Jakarta, FORTUNE – Dewan Stabilitas Keuangan (FSB) menyerukan usulan untuk membuat peraturan perdana mengenai aset kripto secara global. Langkah lembaga bagian dari Forum G20 ini menyusul kondisi pasar kripto yang tengah bergejolak dan diyakini akan berisiko tinggi.
Dikutip dari Reuters, Selasa (12/7), FSB sampai saat ini tak banyak melakukan pemantauan terhadap aset kripto. Sebab, lembaga tersebut meyakini industri tersebut tidak menimbulkan risiko sistemik.
Namun, Dewan Stabilitas Keuangan baru-baru ini mengusulkan pembuatan aturan aset kripto secara global pada Oktober sebagai respons atas gejolak yang terjadi di pasar aset kripto.
“Kegagalan pelaku pasar, selain menimbulkan potensi kerugian besar pada investor dan mengancam kepercayaan pasar yang timbul dari pembentukan risiko perilaku, juga dapat dengan cepat menularkan risiko ke bagian lain dari ekosistem aset kripto," begitu pernyataan resmi FSB.
Nilai Bitcoin, misalnya, saat ini hanya mencapai US$19 ribuan, atau turun 59,6 persen dari US$47 ribuan pada awal tahun (year-to-date/ytd), menurut data dari coinmarketcap.com. Nilai aset kripto dengan kapitalisasi pasar terbesar itu sempat mencapai rekor tertinggi US$68 ribu pada November 2021.
G20 merupakan forum kerja sama multilateral yang terdiri dari 19 negara utama dan Uni Eropa (EU). G20 merepresentasikan lebih dari 60 persen populasi bumi, 75 persen perdagangan global, dan 80 persen produk domestik (PDB) dunia. Di antara anggota G20 adalah Indonesia, Amerika Serikat, Australia, Inggris, Italia, Jepang, Jerman, dan Kanada.
Tak bebas dari regulasi
Selain menyoal harga, Dewan Stabilitas Keuangan juga menyorot sejumlah sentimen soal kemelut industri aset kripto. Contohnya, krisis stablecoin TerraUSD pada awal tahun ini. Itu belum termasuk gejolak perusahaan besar aset kripto seperti Celcius Network dan Voyager Digital yang ikut mengguncang pasar.
Dalam pandangan FSB, stablecoin, misalnya, mesti diatur sedemikian rupa jika ingin digunakan sebagai alat pembayaran.
“FSB akan melaporkan kepada Menteri Keuangan G20 dan Gubernur Bank Sentral pada Oktober tentang pendekatan peraturan dan pengawasan terhadap stablecoin dan aset kripto lainnya,” katanya.
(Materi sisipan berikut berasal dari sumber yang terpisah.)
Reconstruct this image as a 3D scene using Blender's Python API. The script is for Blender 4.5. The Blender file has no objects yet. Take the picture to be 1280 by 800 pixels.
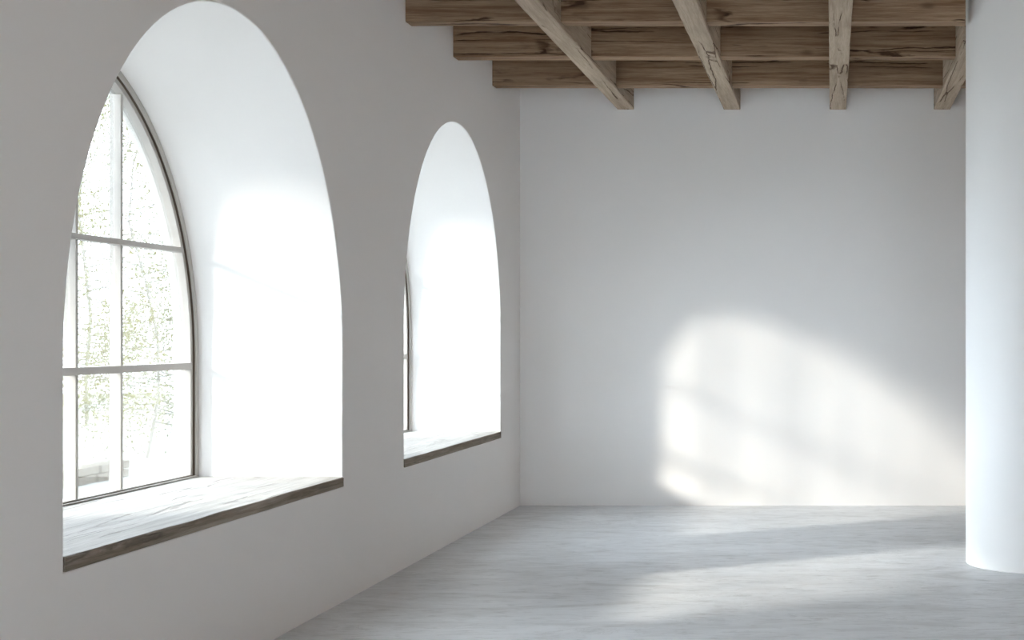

Menurut FSB, aset kripto sebagian besar digunakan untuk "tujuan spekulatif", tetapi tidak beroperasi di "ruang bebas regulasi."
Dewan Stabilitas Keuangan ini tidak memiliki kekuatan sebagai pembuat undang-undang. Namun, anggota dari lembaga tersebut bisa berkomitmen untuk menerapkan prinsip-prinsip peraturan di wilayah masing-masing.
Ketua Umum Asosiasi Pedagang Aset Kripto Indonesia (Aspakrindo), Teguh Kurniawan Harmanda, sempat mengungkapkan aset kripto dan mata uang digital bank sentral (central bank digital currency/CBDC) akan menjadi pembahasan dalam acara G20, khususnya agenda 3rd Finance Ministers and Central Bank Governors (FMCBG) dan Finance and Central Bank Deputies Meetings (FCBD) G20 pada 11-17 Juli di Bali.
"Momentum pertemuan ini bisa dimanfaatkan untuk setiap negara-negara G20 saling bertukar pikiran bagaimana perlunya pembuat kebijakan untuk mencapai keseimbangan antara inovasi dan mitigasi risiko," kata Harmanda dalam rilis resmi, Jumat (8/7).